While this proposition is fundamentally true, yet the exercise of this power is of such vital importance to large centers of population that it is the rule and not the exception that it is exercised by the state, at least to a limited degree, through the agency of municipalities — as well as through the general laws operating in all parts of the state. But of course the exercise of this power by local authorities must conform to the general laws of the state.
It was held by this court in the case of Bliss et al. v. Kraus, 16 Ohio St., 54, that “The power of *284creating municipal corporations necessarily implies authority to confer upon them such police powers as may be necessary for their internal government.”
In this state, prior to the amendment of our constitution in 1912, the general assembly of Ohio conferred upon the municipalities of the state the right to exercise certain police powers. Section 3658, General Code of Ohio, reads:
“To prevent riot, gambling, noise and disturbance, indecent arid disorderly conduct or assemblages, and to preserve the peace and good order, and protect the property of the corporation and its inhabitants.”
This would seem to be sufficient authority to authorize the municipality to enact the ordinance under which these prosecutions were had; but it is insisted that the offense prohibited in the ordinance is not an offense against property, but an offense against the person, that all the other provisions of Section 3658 relate solely to the public peace, and that the power conferred by that section is limited by the provisions of Section 3664, General Code, which section designates the specific offenses that may be the subject of municipal control.
If this were conceded, it is equally evident that Section 3664, General Code, is sufficiently comprehensive to authorize the council of a municipality to pass the ordinance in question. This latter section specifically authorizes municipalities to punish pickpockets and thieves, or persons who practice any trick, game or device with intent to swindle. *285Certainly this delegation of police power includes substantially within its terms authority to prevent any attempt upon the part of this class of criminals to operate within the territorial limits of the municipality.
The offense defined in this ordinance, however, is of a dual nature. It is a distinct and separate crime from the crime of pocket-picking, just as pocket-picking is a distinct and separate crime from the crime of larceny. State v. Whitten, 82 Ohio St., 174.
While pocket-picking and attempt at pocket-picking would naturally be classed as ■ offenses against the person; yet they also partake of the nature of an offense against property, and therefore come clearly within the provisions of Section 3658, General Code, authorizing municipalities “to protect the property of the corporation and its inhabitants.”
It is contended, however, that the legislature of Ohio having enacted a statute punishing the crime of pocket-picking, it has preempted the field of legislation on this subject, and that its jurisdiction is exclusive.
This court has held that a municipal corporation may provide for the punishment of an act which is also, a misdemeanor under the state law.

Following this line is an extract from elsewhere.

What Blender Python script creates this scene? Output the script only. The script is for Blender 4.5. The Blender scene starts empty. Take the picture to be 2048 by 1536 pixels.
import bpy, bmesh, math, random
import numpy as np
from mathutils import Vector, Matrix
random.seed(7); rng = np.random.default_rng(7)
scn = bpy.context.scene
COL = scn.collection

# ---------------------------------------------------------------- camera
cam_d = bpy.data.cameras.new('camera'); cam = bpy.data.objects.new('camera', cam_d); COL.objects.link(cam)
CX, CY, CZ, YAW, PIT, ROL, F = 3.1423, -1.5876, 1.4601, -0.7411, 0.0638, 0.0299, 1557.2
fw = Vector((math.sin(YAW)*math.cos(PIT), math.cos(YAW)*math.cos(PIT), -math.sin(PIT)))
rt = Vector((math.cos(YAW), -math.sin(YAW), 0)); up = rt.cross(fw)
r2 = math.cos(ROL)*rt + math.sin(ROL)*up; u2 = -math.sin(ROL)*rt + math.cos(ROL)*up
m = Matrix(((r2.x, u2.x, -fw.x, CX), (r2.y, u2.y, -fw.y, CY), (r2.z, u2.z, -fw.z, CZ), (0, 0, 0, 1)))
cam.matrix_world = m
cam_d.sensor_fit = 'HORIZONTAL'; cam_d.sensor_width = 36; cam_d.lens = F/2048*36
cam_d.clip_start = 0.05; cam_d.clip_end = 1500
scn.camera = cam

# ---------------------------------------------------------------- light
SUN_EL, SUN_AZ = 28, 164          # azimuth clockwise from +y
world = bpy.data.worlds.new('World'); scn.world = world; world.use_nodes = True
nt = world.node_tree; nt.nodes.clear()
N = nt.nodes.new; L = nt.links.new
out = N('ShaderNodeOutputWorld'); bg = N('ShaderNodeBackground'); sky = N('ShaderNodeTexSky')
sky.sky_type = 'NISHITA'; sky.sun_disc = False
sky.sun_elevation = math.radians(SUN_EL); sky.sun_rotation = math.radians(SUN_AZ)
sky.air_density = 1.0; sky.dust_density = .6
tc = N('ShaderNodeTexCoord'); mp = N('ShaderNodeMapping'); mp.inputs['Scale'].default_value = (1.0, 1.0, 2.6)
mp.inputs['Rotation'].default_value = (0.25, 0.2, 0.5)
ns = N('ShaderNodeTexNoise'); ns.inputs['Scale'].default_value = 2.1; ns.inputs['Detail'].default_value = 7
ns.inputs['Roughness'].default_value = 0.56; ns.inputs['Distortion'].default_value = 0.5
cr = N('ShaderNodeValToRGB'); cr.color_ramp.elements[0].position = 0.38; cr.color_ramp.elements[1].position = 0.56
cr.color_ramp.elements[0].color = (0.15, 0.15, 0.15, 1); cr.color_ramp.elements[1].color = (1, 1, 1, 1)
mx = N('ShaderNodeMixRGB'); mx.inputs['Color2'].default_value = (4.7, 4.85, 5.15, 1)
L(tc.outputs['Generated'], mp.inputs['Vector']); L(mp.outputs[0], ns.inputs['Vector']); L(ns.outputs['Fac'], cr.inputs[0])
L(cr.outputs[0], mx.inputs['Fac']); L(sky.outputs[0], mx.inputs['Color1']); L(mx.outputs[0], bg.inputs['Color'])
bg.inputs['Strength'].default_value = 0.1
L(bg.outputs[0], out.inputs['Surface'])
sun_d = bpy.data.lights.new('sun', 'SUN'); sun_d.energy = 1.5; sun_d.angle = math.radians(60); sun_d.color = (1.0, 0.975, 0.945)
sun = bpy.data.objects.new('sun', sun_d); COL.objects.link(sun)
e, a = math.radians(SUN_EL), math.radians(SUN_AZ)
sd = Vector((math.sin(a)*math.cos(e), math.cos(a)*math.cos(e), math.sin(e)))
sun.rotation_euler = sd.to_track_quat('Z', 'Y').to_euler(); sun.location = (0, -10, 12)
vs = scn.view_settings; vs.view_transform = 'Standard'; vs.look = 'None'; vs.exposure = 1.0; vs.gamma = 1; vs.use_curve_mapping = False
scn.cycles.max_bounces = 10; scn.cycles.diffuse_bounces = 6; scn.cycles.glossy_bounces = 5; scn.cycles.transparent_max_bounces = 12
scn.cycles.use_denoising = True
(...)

Wightman v. State, 10 Ohio, 452, and Koch v. State, 53 Ohio St., 433.
If this were not a correct statement of the law, then Sections 3658 and 3664, General Code, might just as well never have been enacted, for the general assembly of Ohio has enacted laws covering *286practically every subject-matter mentioned in these sections.
The disposition of this case, however, does not depend upon the construction of these statutes conferring police powers upon municipalities. Section 3, Article XVIII of the Constitution of Ohio, as amended September 3, 1912, confers specifically upon municipalities the authority “to adopt and enforce within their limits such local police, sanitary and other similar regulations, as are not in conflict with general laws.”
This ordinance is an exercise of the local police power. Section 3, Article XVIII of the Constitution, clearly contemplates that both the state and the municipalities of the state may exercise the same police power; the only limitation being that the exercise of that power by a municipality shall not conflict with the general laws of the state. There is no statute of this state making it an offense to attempt to steal and take from the person of another anything of value, otherwise than by force and violence and.by putting in fear. That being true, of course this ordinance does not conflict with the general laws of the state, and, if there were a statute creating the same offense, it could not be exclusive, even if the general assembly of Ohio in express terms prohibited the municipality from legislating upon the same subject-matter. City of Fremont v. Keating, 96 Ohio St., 468.
Judgment affirmed.
Nichols, C. J., Wanamaker, Newman, Jones, Matthias and Johnson, JJ., concur.